Ragab Hemeida, an independent MP, pointed to the irony of asking "the government not to consort with Israel when many cabinet ministers maintain business relations with Israelis." Mohamed Amer, from the NDP, argued it was "time for Arab and Muslim peoples to go and fight Israel because Arab regimes are so weak" while his colleague, Mustafa El-Katatni, said "the only thing that can stop Israeli evil is to use a nuclear bomb to wipe Israel out of existence." Brotherhood MP Mohamed Al-Adli suggested that, "instead of cracking down on the Brotherhood the government should let it lead a holy jihad against the Israelis and then the Brotherhood will show the world how it was able to obliterate Israel."
The intemperate tone of MPs' rhetoric prompted Minister of State for Parliamentary and Legal Affairs Mufid Shehab to intervene.
"The government sent a strong message to the Israeli ambassador, asking him to convey it to his government in person."

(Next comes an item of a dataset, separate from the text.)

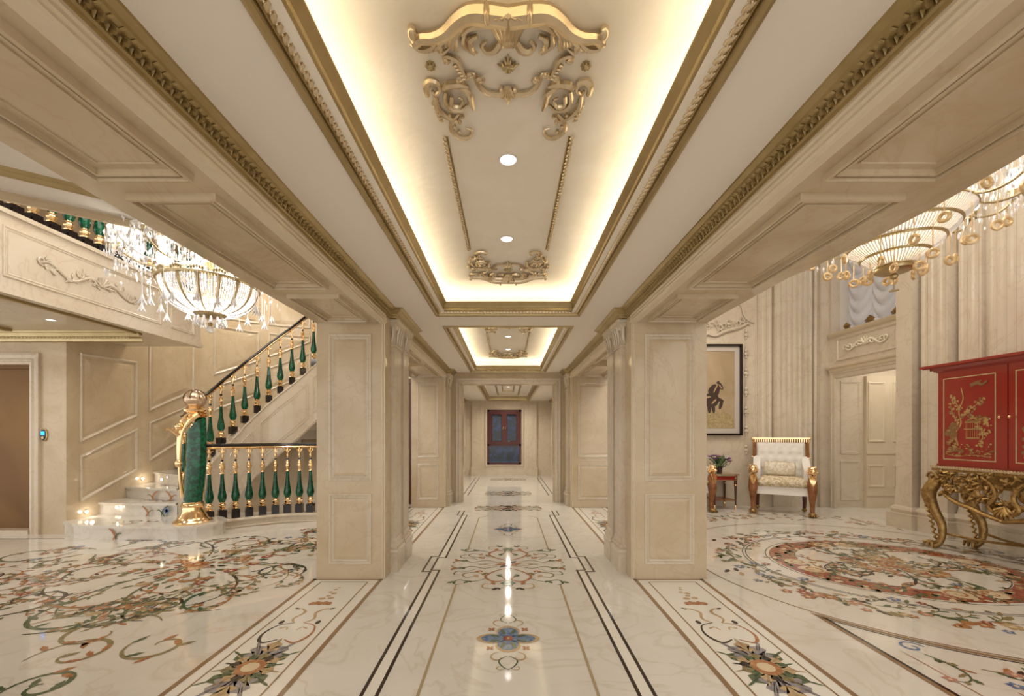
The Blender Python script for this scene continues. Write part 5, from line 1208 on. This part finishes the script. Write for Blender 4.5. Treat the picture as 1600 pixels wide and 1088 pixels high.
mb = MB(); mb.box(-.17, -.17, .15, .17, .17, .165); mb.build('lower_shelf', M_WOOD, st_)
vs_ = tag(thing('flower_vase', (3.50, 6.90, .586)), 'dark glass vase of purple and white flowers on the side table', 'vase')
M_VASE = mat('smoked_glass_vase', (.05, .03, .04), .05, trans=.4)
mb = MB(); mb.lathe([(.038, 0), (.042, .01), (.05, .08), (.056, .12), (.05, .118), (.04, .02), (.001, .015)], seg=16); mb.build('vase', M_VASE, vs_, True)
rnd = random.Random(2); mb = MB(); heads = []
for k in range(26):
    a = rnd.random() * 2 * PI; r = rnd.uniform(.03, .17); z = .30 - r * .45 + rnd.uniform(-.03, .05); p = (r * math.cos(a), r * .8 * math.sin(a), z); heads.append(p); mb.tube([(0, 0, .08), (p[0] * .4, p[1] * .4, z * .7), p], .003, 4)
mb.build('stems', M_GREEN, vs_)
M_LEAFG = mat('leaf_green', (.14, .22, .09), .5); M_PURP = mat('purple_petal', (.28, .12, .32), .6); M_PETW = mat('white_petal', (.8, .74, .76), .6); M_PKP = mat('mauve_petal', (.45, .2, .32), .6)
mb = MB()
for k in range(46):
    a = rnd.random() * 2 * PI; r = rnd.uniform(.02, .15); z = rnd.uniform(.12, .27); R = Matrix.Rotation(a, 3, 'Z') @ Matrix.Rotation(-.5 - rnd.random(), 3, 'Y'); mb.ell((r * math.cos(a), r * math.sin(a), z), (.05, .018, .004), 6, 4, R)
stuff(mb.build('leaves', M_LEAFG, vs_, True))
for k, p in enumerate(heads[:16]):
    mb = MB(); c = (M_PURP, M_PURP, M_PKP, M_PETW, M_PURP)[k % 5]; q = .042 if k % 5 == 3 else .036
    if k == 3: p = (.06, -.1, .26); q = .036
    for j in range(7): a = 2 * PI * j / 7; R = Matrix.Rotation(a, 3, 'Z') @ Matrix.Rotation(-.6, 3, 'Y'); mb.ell((p[0] + q * .6 * math.cos(a), p[1] + q * .6 * math.sin(a), p[2]), (q * .7, q * .4, q * .2), 5, 4, R)
    mb.ell((p[0], p[1], p[2] + .005), (q * .4, q * .4, q * .35), 6, 4); mb.build('blossom', c, vs_, True)

# ---------------------------------------------------------------- red cabinet on gilt stand
KX, KY0, KY1 = 4.68, 3.24, 4.52
cab = tag(thing('lacquer_cabinet', (KX, (KY0 + KY1) / 2, .90)), 'red lacquer cabinet with gold chinoiserie doors on a carved gilt stand', 'cabinet')
ky = (KY1 - KY0) / 2; KD = .5
mb = MB(); mb.box(0.0, -ky, 0, KD, ky, 1.02); mb.build('body', M_RED, cab)
mb = MB()
for (p, z0, z1) in ((.015, 1.0, 1.012), (.03, 1.012, 1.025), (.05, 1.025, 1.045), (.09, 1.045, 1.055), (.11, 1.055, 1.08)): mb.box(-p, -ky - p, z0, KD, ky + p, z1)
mb.planmould([(0, ky), (0, -ky)], [(-.0, .99), (-.05, 1.02), (-.08, 1.045)]); mb.build('cornice', M_RED, cab)
mb = MB(); mb.box(-.105, -ky - .105, 1.052, -.1, ky + .105, 1.058); mb.box(-.012, -ky - .012, .0, KD, ky + .012, .02); mb.build('gilt_line', M_RED, cab)
rnd = random.Random(61)
M_LGOLD = mat('gold_paint', (.5, .33, .13), .4, .3); M_LBRN = mat('brown_gold_paint', (.24, .12, .04), .45)
for s, sd in ((1, 'far'), (-1, 'near')):
    mb = MB(); a, b = (.004, ky - .01) if s > 0 else (-ky + .01, -.004); mb.box(-.018, a, .015, 0, b, 1.0); d = mb.build('door', M_RED, cab)
    mb = MB(); mb.frame((-.018, 0, 0), (0, 1, 0), (0, 0, 1), (-1, 0, 0), (a + .09, .07, b - .055, .93), [(0, 0), (0, .003), (.01, .003), (.01, 0)]); mb.build('gilt_border', M_CHAMP, d)
    mb = MB(); mb.lathe([(.004, 0), (.004, -.02), (.014, -.028), (.012, -.04), (.002, -.044)], (-.018, s * .04, .5), 10, 'x'); mb.build('knob', M_GILT, d, True)
    mb = MB(); cy0 = (a + b) / 2 + .015 * s; X = -.0195
    LAY = [0]
    def pt(u, v): return (X - LAY[0] * 1.2e-5, cy0 - u, v)     # u grows to the camera side (right in the picture)
    def fl(pts, w):
        LAY[0] += 1
        n = len(pts); vs = []
        for i in range(n):
            p, q = pts[max(i - 1, 0)], pts[min(i + 1, n - 1)]; dx, dy = q[0] - p[0], q[1] - p[1]; L = math.hypot(dx, dy) or 1; ww = w * (1 - .6 * i / n) / 2
            vs += [pt(pts[i][0] - dy / L * ww, pts[i][1] + dx / L * ww), pt(pts[i][0] + dy / L * ww, pts[i][1] - dx / L * ww)]
        mb.add(vs, [(2 * i, 2 * i + 1, 2 * i + 3, 2 * i + 2) for i in range(n - 1)])
    def bl(u, v, r, k=5, sq=1.):
        LAY[0] += 1; n = 7; mb.add([pt(u + r * math.cos(2 * PI * j / n), v + r * sq * math.sin(2 * PI * j / n)) for j in range(n)], [tuple(range(n))])
    mb.mi = 0
    fl(smooth([(-.1, .22), (-.12, .35), (-.07, .45), (-.09, .58), (-.05, .7), (-.07, .82)]), .02)
    for br in ([(-.09, .45), (-.15, .55), (-.17, .66)], [(-.07, .5), (0, .58), (.08, .64), (.13, .68)], [(-.08, .6), (-.13, .68), (-.15, .72)], [(.0, .58), (.03, .52), (.08, .5)], [(.1, .22), (.13, .34), (.08, .44), (.14, .5), (.17, .46)]):
        fl(smooth(br), .011)
        for u, v in smooth(br):
            for j in range(3): mb.mi = rnd.choice((0, 0, 1)); bl(u + rnd.uniform(-.025, .025), v + rnd.uniform(-.025, .025), rnd.uniform(.006, .014))
        mb.mi = 0
    mb.mi = 1
    for k in range(34): bl(-.16 + rnd.uniform(-.045, .05), .16 + rnd.random() * .28, rnd.uniform(.015, .03))
    for k in range(14): bl(.02 + rnd.uniform(-.2, .2), .14 + rnd.random() * .05, rnd.uniform(.01, .025), sq=.5)
    mb.mi = 0
    for k in range(60): bl(rnd.uniform(-.21, .21), .12 + rnd.random() ** 2 * .12, rnd.uniform(.005, .014), sq=.5)
    for k in range(26): bl(-.16 + rnd.uniform(-.045, .05), .16 + rnd.random() * .28, rnd.uniform(.005, .01))
    for k in range(30): bl(.15 + rnd.uniform(-.05, .05), .2 + rnd.random() * .3, rnd.uniform(.005, .012))
    fl([(-.03, .46), (.11, .46)], .012); fl([(-.04, .39), (.12, .39)], .01); fl([(-.02, .3), (.1, .3)], .012)
    for u in (-.02, 0, .02, .04, .06, .08, .1): fl([(u, .3), (u, .46)], .005)
    fl(smooth([(-.03, .46), (.04, .5), (.11, .46)]), .01); fl(smooth([(-.21, .13), (-.1, .11), (.05, .13), (.2, .11)]), .008)
    mb.mi = 1; fl([(-.02, .47), (.1, .47)], .02)
    fl(smooth([(.02, .83), (.08, .85), (.12, .83), (.17, .86)]), .035); fl([(.05, .85), (.12, .87)], .02)   # bird
    mb.build('chinoiserie_painting', [M_LGOLD, M_LBRN], d)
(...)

"The international community is completely biased in favour of the Israelis," Shehab continued, "and to counter this requires more than ranting and raving on the part of MPs."
In a continuation of its parliamentary offensive against the government the Brotherhood issued a 48-page report criticising Prime Minister Ahmed Nazif's 19 December policy statement.
The report, said spokesman Hassan, aimed to answer those who say the Brotherhood lacks a detailed platform for reform in Egypt. It attacked the decision to refer political opponents to military courts because it is "in violation of Article 68 of the constitution which states that civilians should be tried before civilian courts". In a press conference on Saturday to launch the report, leading Brotherhood MPs argued that President Mubarak's constitutional proposals aimed at obliterating the movement from political life.
"We will keep calm, remain self-disciplined and not let ourselves be provoked by the regime's stepping up its fight against us," said prominent Brotherhood MP Saad El-Katatni.
He urged political parties not to turn themselves a pawn in the regime's hands. "They must realise the regime's campaign against us is a sign of its bankruptcy," said El-Katatni.
The report also charged that the regime's long-term alliance with the United Stated had eroded Egypt's influence in Arab, Muslim and African circles, alleging that "the regime sold Egypt's regional role in favour of perpetuating American and Zionist hegemony in the Arab world".